June 4th 2024



With the premise of efficiency, productivity and sustainability gains, Lectra presented its latest Industry 4.0 solution on 28 May at CITEVE´s facilities in Vila Nova de Famalicão. Flex Offer is an automated, cloud-based fulfilment solution that meets the unique markdown processing needs of apparel suppliers in terms of costs, procurement and production.

Roberto de Almeida, Business Development Director, began by focussing his presentation on the industry’s current challenges and how this new product can help textile companies. ‘In an inflationary environment, where delivery times for raw materials are increasing, products are becoming more complex and collections are accelerating, but orders are lower than before. Companies are faced with a major challenge: they have to increase the number of orders in order to maintain their production volumes. At the same time, they have to ensure the best utilisation of fabric to maintain their margins. This puts a lot of pressure on the creation of plans, which is one of the crucial points in the final utilisation of the fabric,’ he contextualised to the audience.

The Flex Offer solution is basically an improvement on the solutions already offered by Diamino and Accunest. ‘The big change is that the calculations are done in the cloud. It still works like Tetris, but it does a better job of combining the plans,’ he compares, emphasising that “the result obtained does not suffer from the economic context as with current solutions.”

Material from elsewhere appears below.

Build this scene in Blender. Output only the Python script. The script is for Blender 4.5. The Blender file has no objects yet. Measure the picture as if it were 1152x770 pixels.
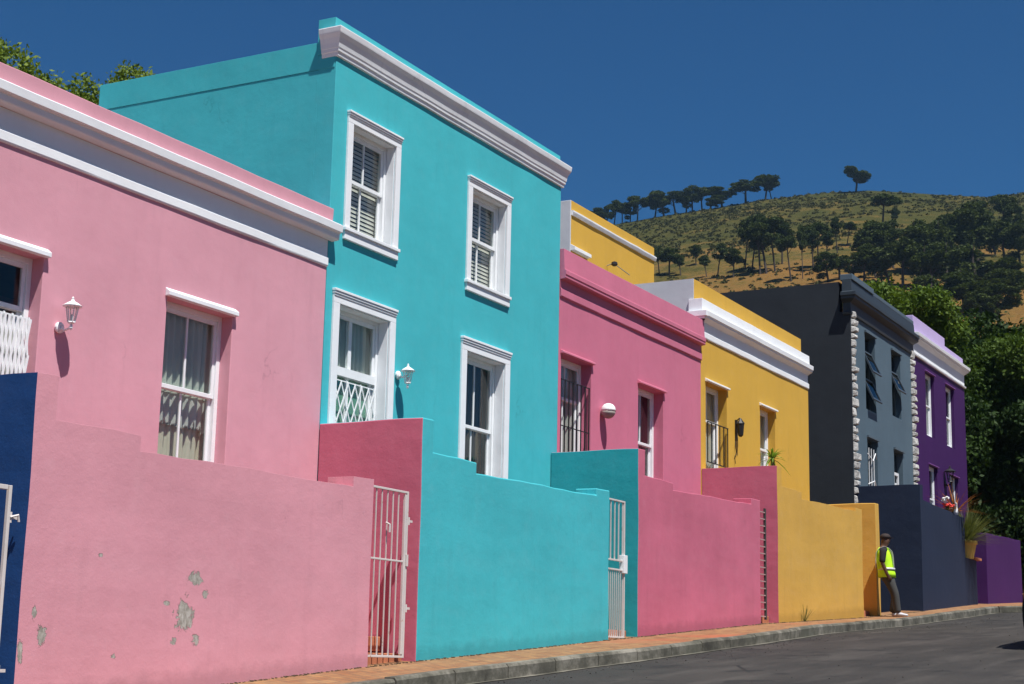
import bpy, bmesh, math, random
import numpy as np
from mathutils import Vector, Matrix, Euler
random.seed(7); rng = np.random.default_rng(7)
S = bpy.context.scene
COL = S.collection
PI = math.pi

# ------------------------------------------------------------------ ground shape
GX = [-60, 0, 9, 11.4, 13.65, 19.3, 25, 30.6, 35, 40, 45.3, 60, 90]
GZ = [-4.9, -.97, -.38, -.22, -.05, .34, .72, 1.01, 1.30, 1.65, 1.92, 2.5, 3.3]
def base(x): return float(np.interp(x, GX, GZ))
def g(x, y): return base(x) - .02 * (9 - y)              # pavement surface
W = 9.0        # plane of the street walls
F = 10.35      # plane of the house fronts

# ------------------------------------------------------------------ materials
MAT = {}
def newmat(name):
    m = bpy.data.materials.new(name); m.use_nodes = True
    nt = m.node_tree; nt.nodes.clear()
    out = nt.nodes.new('ShaderNodeOutputMaterial')
    b = nt.nodes.new('ShaderNodeBsdfPrincipled')
    nt.links.new(b.outputs[0], out.inputs[0])
    MAT[name] = m
    return m, nt, b, out
def N(nt, t, **kw):
    n = nt.nodes.new('ShaderNode' + t)
    for k, v in kw.items():
        if k in n.inputs: n.inputs[k].default_value = v
        else: setattr(n, k, v)
    return n
def coords(nt, scale=(1, 1, 1)):
    tc = N(nt, 'TexCoord'); mp = N(nt, 'Mapping'); mp.inputs['Scale'].default_value = scale
    nt.links.new(tc.outputs['Object'], mp.inputs['Vector']); return mp.outputs[0]
def noise(nt, vec, scale, detail=4, rough=.55, dist=0):
    n = N(nt, 'TexNoise'); n.inputs['Scale'].default_value = scale
    n.inputs['Detail'].default_value = detail; n.inputs['Roughness'].default_value = rough
    n.inputs['Distortion'].default_value = dist
    nt.links.new(vec, n.inputs['Vector']); return n.outputs['Fac']
def ramp(nt, fac, stops):
    r = N(nt, 'ValToRGB'); e = r.color_ramp.elements
    while len(e) < len(stops): e.new(.5)
    for i, (p, c) in enumerate(stops):
        e[i].position = p; e[i].color = (*c, 1) if len(c) == 3 else c
    nt.links.new(fac, r.inputs[0]); return r.outputs[0]
def mth(nt, op, a, b=None, c=None, clamp=False):
    n = N(nt, 'Math'); n.operation = op; n.use_clamp = clamp
    for i, v in enumerate((a, b, c)):
        if v is None: continue
        if isinstance(v, (int, float)): n.inputs[i].default_value = v
        else: nt.links.new(v, n.inputs[i])
    return n.outputs[0]
def mix(nt, fac, a, b, mode='MIX'):
    n = N(nt, 'Mix'); n.data_type = 'RGBA'; n.blend_type = mode
    for i, v in ((0, fac), (6, a), (7, b)):
        if isinstance(v, (int, float)): n.inputs[i].default_value = v
        elif isinstance(v, tuple): n.inputs[i].default_value = (*v, 1) if len(v) == 3 else v
        else: nt.links.new(v, n.inputs[i])
    return n.outputs[2]
def sc(c, k): return tuple(min(1, v * k) for v in c)
def bump(nt, b, h, strength=.3, dist=.01, prev=None):
    n = N(nt, 'Bump'); n.inputs['Strength'].default_value = strength; n.inputs['Distance'].default_value = dist
    nt.links.new(h, n.inputs['Height'])
    if prev is not None: nt.links.new(prev, n.inputs['Normal'])
    nt.links.new(n.outputs[0], b.inputs['Normal']); return n.outputs[0]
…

He also emphasised the advantage of Flex Offer being more responsive to production peaks, as it allows plans to be made in less time. ‘Microsoft Azure allows maximum speed, it’s not done in a queue, but in parallel,’ he explains. The solution has three levels available, depending on the type of orders: urgent (for urgent orders), standard (for normal volumes), strategic (for expensive raw materials).

In short, Flex Offer will make it possible to manage variable volumes of work, minimise risks and maximise margins, while controlling fabric costs for high-volume collaborations.